Time for serious thinking

Published January 6, 2005

With in a span of three months, Australia have twice proved that they are too good to overcome. After beating New Zealand and India in 2003-04, they overwhelmed Pakistan on Wednesday, winning the third and final Test by nine wickets with more than a day to spare.

Pakistan were beaten, surely and comprehensively, 3-0, losing all the three Tests with big margins - first at Perth by 491 runs, at Melbourne by nine wickets and the final at Sydney, again by nine wickets. Pakistan last defeated Australia in Sydney in 1995.

The mauling was not unexpected for those who had been following this Pakistan team's performance since the last year or so. Their fears were confirmed when the visitors lost two side (warm up) matches played before the Test series began in Perth.

The performance was so mediocre against Western Australia and its B team that one did not need to be an expert to predict the result of the three Tests series. But it is not defeat that is of so much concern as the performances of the players, which our cricket management time and again keeps on claiming to be one of the best in the world. The batting, on which we were depending more than it deserved, was poor, to say the least.

There were some individual efforts, like centuries by Yousaf Youhana and Salman Butt and four or five fifties, scattered during the three Tests, but the team failed to cross the 400-run mark even once during the six innings in the three Tests. And no team can hope to put up a fight against the Australians - let alone win a match - if it cannot score 400 plus runs in an innings. To add to the team's misery was a spate of injuries, some known and some unknown.

Skipper Inzamamul Haq could play in only the first Test while Razzaq and Shoaib Malik missed the third. All in all five of the 16-member squad were on the injured list at one time or the other - too many for such a tough tour as that in Australia.

Of the five injuries those of Inzamam and Razzaq are yet a mystery, and there is no word from the team management about the nature of their injuries. The team management, in the meantime, has requested for four replacements, which the Pakistan Cricket Board (PCB) has approved - in any case, what else could they do?

All said and done, it was a terrible show. Pakistan has yet to win a series in Australia and now they will have to wait for another four years. But of immediate concern is the tour of India in February, barely three weeks after the conclusion of the current tour.

The PCB think-tank (if there is any) will have to do some serious work to find out the reasons for such a mediocre performance in Australia before the team goes to India.

The Indians are at their best at home and proof of this is that it took the Australians 35 years to beat them on their soil - in 2003. In any case our team does not have a very commendable record during the last home series against India in 2004.

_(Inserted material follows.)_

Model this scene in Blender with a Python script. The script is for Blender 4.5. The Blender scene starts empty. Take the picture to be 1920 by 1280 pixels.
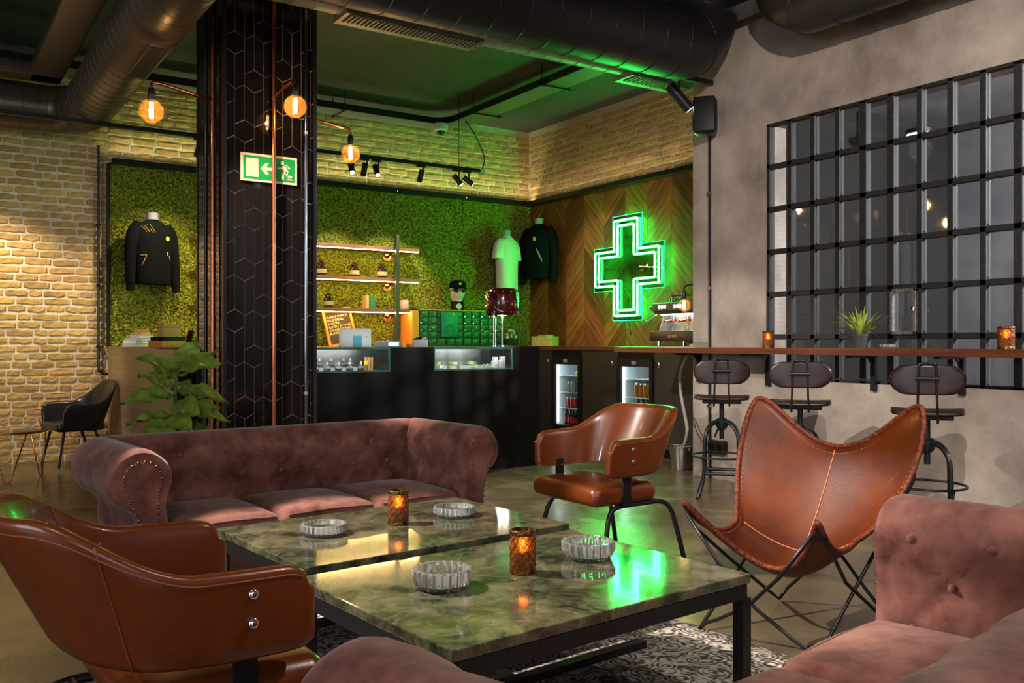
import bpy, math, random
import numpy as np
from mathutils import Vector, Matrix

random.seed(7)
np.random.seed(7)
PI = math.pi
SC = bpy.context.scene
C = SC.collection

# ------------------------------------------------------------------ camera
YAW = math.atan2(1117, 1684)
cam_d = bpy.data.cameras.new('camera')
cam_d.sensor_width = 36.0
cam_d.lens = 1684 / 1920 * 36.0
cam_d.shift_y = 2 / 1920
cam_d.clip_start = 0.05
cam = bpy.data.objects.new('camera', cam_d)
cam.location = (0, 0, 1.15)
cam.rotation_euler = (PI / 2, 0, -YAW)
C.objects.link(cam)
SC.camera = cam

# ------------------------------------------------------------------ world, exposure
w = bpy.data.worlds.new('world')
SC.world = w
w.use_nodes = True
w.node_tree.nodes['Background'].inputs[0].default_value = (0.80, 0.78, 0.80, 1)
w.node_tree.nodes['Background'].inputs[1].default_value = 0.10
SC.view_settings.view_transform = 'Standard'
SC.view_settings.look = 'None'
SC.view_settings.gamma = 1.0
SC.view_settings.use_curve_mapping = False
SC.view_settings.exposure = 0.75
SC.cycles.adaptive_threshold = 0.02
SC.cycles.max_bounces = 6
SC.cycles.diffuse_bounces = 3
SC.cycles.glossy_bounces = 3
SC.cycles.transmission_bounces = 6
SC.cycles.transparent_max_bounces = 8
SC.cycles.sample_clamp_indirect = 4.0
SC.cycles.caustics_reflective = False
SC.cycles.caustics_refractive = False


def add_spot(name, loc, target, power, deg, color, blend=0.3, size=0.03, parent=None):
    d = bpy.data.lights.new(name, 'SPOT')
    d.energy = power
    d.spot_size = math.radians(deg)
    d.spot_blend = blend
    d.shadow_soft_size = size
    d.color = color
    o = bpy.data.objects.new(name, d)
    o.location = loc
    v = Vector(target) - Vector(loc)
    o.rotation_euler = v.to_track_quat('-Z', 'Y').to_euler()
    C.objects.link(o)
    return o


def add_area(name, loc, target, power, sx, sy, color):
    d = bpy.data.lights.new(name, 'AREA')
    d.shape = 'RECTANGLE'
    d.size = sx
    d.size_y = sy
    d.energy = power
    d.color = color
    o = bpy.data.objects.new(name, d)
    o.location = loc
    v = Vector(target) - Vector(loc)
    o.rotation_euler = v.to_track_quat('-Z', 'Y').to_euler()
    C.objects.link(o)
    return o


WARM = (1.0, 0.80, 0.56)
NEUT = (1.0, 0.88, 0.78)
# unseen area lights added as fill, standing in for windows behind the photographer
add_area('fill_area_light', (-6.5, 1.0, 2.0), (2.0, 3.0, 0.8), 125, 4.5, 2.2, (0.95, 0.95, 1.0))
add_area('fill_area_light', (-1.2, -5.0, 2.1), (2.0, 4.0, 1.2), 75, 5.0, 2.2, (0.95, 0.93, 1.0))

# ------------------------------------------------------------------ materials
def rgb(r, g, b):
    def f(c):
        c /= 255
        return c / 12.92 if c <= 0.04045 else ((c + 0.055) / 1.055) ** 2.4
    return (f(r), f(g), f(b))


def mat(name, c1, c2=None, scale=8, rough=0.5, metal=0.0, bump=0.0, bscale=None, detail=4, spec=0.5, coat=0.0,
        sheen=0.0, emit=None, es=0.0, trans=0.0, ior=1.45, rough2=None, rand=0.0, stretch=None, lo=0.35, hi=0.65,
        alpha=1.0, rot=None):
    m = bpy.data.materials.new(name)
    m.use_nodes = True
    nt = m.node_tree
    N, L = nt.nodes, nt.links
    b = N['Principled BSDF']
    b.inputs['Base Color'].default_value = (*c1, 1)
    b.inputs['Roughness'].default_value = rough
    b.inputs['Metallic'].default_value = metal
    b.inputs['Specular IOR Level'].default_value = spec
    b.inputs['Coat Weight'].default_value = coat
    b.inputs['Coat Roughness'].default_value = 0.08
    b.inputs['Sheen Weight'].default_value = sheen
    b.inputs['Sheen Roughness'].default_value = 0.4
    b.inputs['Transmission Weight'].default_value = trans
    b.inputs['IOR'].default_value = ior
    b.inputs['Alpha'].default_value = alpha
    if emit:
        b.inputs['Emission Color'].default_value = (*emit, 1)
        b.inputs['Emission Strength'].default_value = es
    co = None
    if c2 is not None or bump or rough2 is not None:
        tc = N.new('ShaderNodeTexCoord')
        mp = N.new('ShaderNodeMapping')
        if stretch:
            mp.inputs['Scale'].default_value = stretch
        if rot:
            mp.inputs['Rotation'].default_value = rot
        L.new(tc.outputs['Object'], mp.inputs['Vector'])
        co = mp.outputs['Vector']
        nz = N.new('ShaderNodeTexNoise')
        nz.inputs['Scale'].default_value = scale
        nz.inputs['Detail'].default_value = detail
        nz.inputs['Roughness'].default_value = 0.6
        L.new(co, nz.inputs['Vector'])
        if c2 is not None:
            rp = N.new('ShaderNodeValToRGB')
            rp.color_ramp.elements[0].position = lo
            rp.color_ramp.elements[1].position = hi
            rp.color_ramp.elements[0].color = (*c1, 1)
            rp.color_ramp.elements[1].color = (*c2, 1)
            L.new(nz.outputs['Fac'], rp.inputs['Fac'])
            L.new(rp.outputs['Color'], b.inputs['Base Color'])
        if rough2 is not None:
            mr = N.new('ShaderNodeMapRange')
            mr.inputs['From Min'].default_value = lo
            mr.inputs['From Max'].default_value = hi
            mr.inputs['To Min'].default_value = rough
            mr.inputs['To Max'].default_value = rough2
            L.new(nz.outputs['Fac'], mr.inputs['Value'])
            L.new(mr.outputs['Result'], b.inputs['Roughness'])
        if bump:
            n2 = N.new('ShaderNodeTexNoise')
            n2.inputs['Scale'].default_value = bscale or scale * 4
            n2.inputs['Detail'].default_value = 4
            L.new(co, n2.inputs['Vector'])
            bp = N.new('ShaderNodeBump')
            bp.inputs['Strength'].default_value = bump
            bp.inputs['Distance'].default_value = 0.01
            L.new(n2.outputs['Fac'], bp.inputs['Height'])
            L.new(bp.outputs['Normal'], b.inputs['Normal'])
    if rand:
        oi = N.new('ShaderNodeObjectInfo')
        hs = N.new('ShaderNodeHueSaturation')
        mr = N.new('ShaderNodeMapRange')
        mr.inputs['To Min'].default_value = 1 - rand
        mr.inputs['To Max'].default_value = 1 + rand
        L.new(oi.outputs['Random'], mr.inputs['Value'])
        L.new(mr.outputs['Result'], hs.inputs['Value'])
        mr2 = N.new('ShaderNodeMapRange')
        mr2.inputs['To Min'].default_value = 0.5 - rand * 0.05
        mr2.inputs['To Max'].default_value = 0.5 + rand * 0.05
        ml = N.new('ShaderNodeMath')
        ml.operation = 'MULTIPLY'
        ml.inputs[1].default_value = 7.31
        fr = N.new('ShaderNodeMath')
        fr.operation = 'FRACT'
        L.new(oi.outputs['Random'], ml.inputs[0])
        L.new(ml.outputs[0], fr.inputs[0])
        L.new(fr.outputs[0], mr2.inputs['Value'])
        L.new(mr2.outputs['Result'], hs.inputs['Hue'])
        src = b.inputs['Base Color']
        if src.is_linked:
            L.new(src.links[0].from_socket, hs.inputs['Color'])
        else:
            hs.inputs['Color'].default_value = (*c1, 1)
        L.new(hs.outputs['Color'], b.inputs['Base Color'])
    return m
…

During the current series in Australia, Pakistani batsmen not for the first time, showed that they could be vulnerable against quality spin bowling. Shane Warne troubled them a lot throughout and in the last Test Stuart MacGill snapped eight wickets to be named Man of the Match.

India has at least two world class spinners, Anil Kumble and Harbhajan Singh, in addition to couple of youngsters, Murli Kartik being notable. On the other hand, Pakistan has only one leg-spinner, Danish Kaneria, who is not from the class of Warne or Kumble.

And one should not forget that Kumble achieved the distinction of equalling Jim Laker's long-standing record of taking 10 wickets in an innings against Pakistan when they last toured India in Delhi in 1998-99.

Man-to-man, India's batting is also better than Pakistan. They have at least three world class batsmen in Sachin Tendulkar, Saurav Ganguly and Rahul Dravid compared to Pakistan's lone batsman, Inzamam. Some may add Youhana's name to that. But his hundred in the second Test apart, his batting left much to be desired in the remaining five innings.

More worrisome is the bowling department. Shoaib Akhtar is injury prone and he showed it in Australia. We have yet to see him bowl throughout a Test series where the main strike bowler is expected to be capable of bowling 20 to 25 overs in a single day.

He has not been able to do so yet. Even coach Bob Woolmer seems to have lost faith in the fast bowler. He was reported to have said after the Sydney Test that "Shoaib is now only a shadow of his past". Sami was a complete failure in Australia, at least in the Test series. Razzaq is a bits-and-pieces bowler and can at best be used as a "relief" bowler.

It is far from being an ideal situation when a team is going to undertake a full-fledged tour of India. The selectors will have to work extra time to find a good seam bowling combination and one more spinner to help Kaneria if we want the team to do better than what it has done in the last one year or so.

TAILPIECE: An official of the Indian cricket board has been quoted as saying that if Pakistan has any objection to any venue in India during the forthcoming tour, the Pakistan cricket management must communicate its reservations with strong and tangible reasons for not accepting a certain venue (most probably he meant Mumbai).

He said that it will be however up to the BCCI to accept Pakistan's objection and change the venue. I was reminded of the days before the Indian team came to Pakistan last year when the PCB, over-obsessed, went out of the way to offer the Indians a choice of venues which by all international norms is a prerogative of the host country.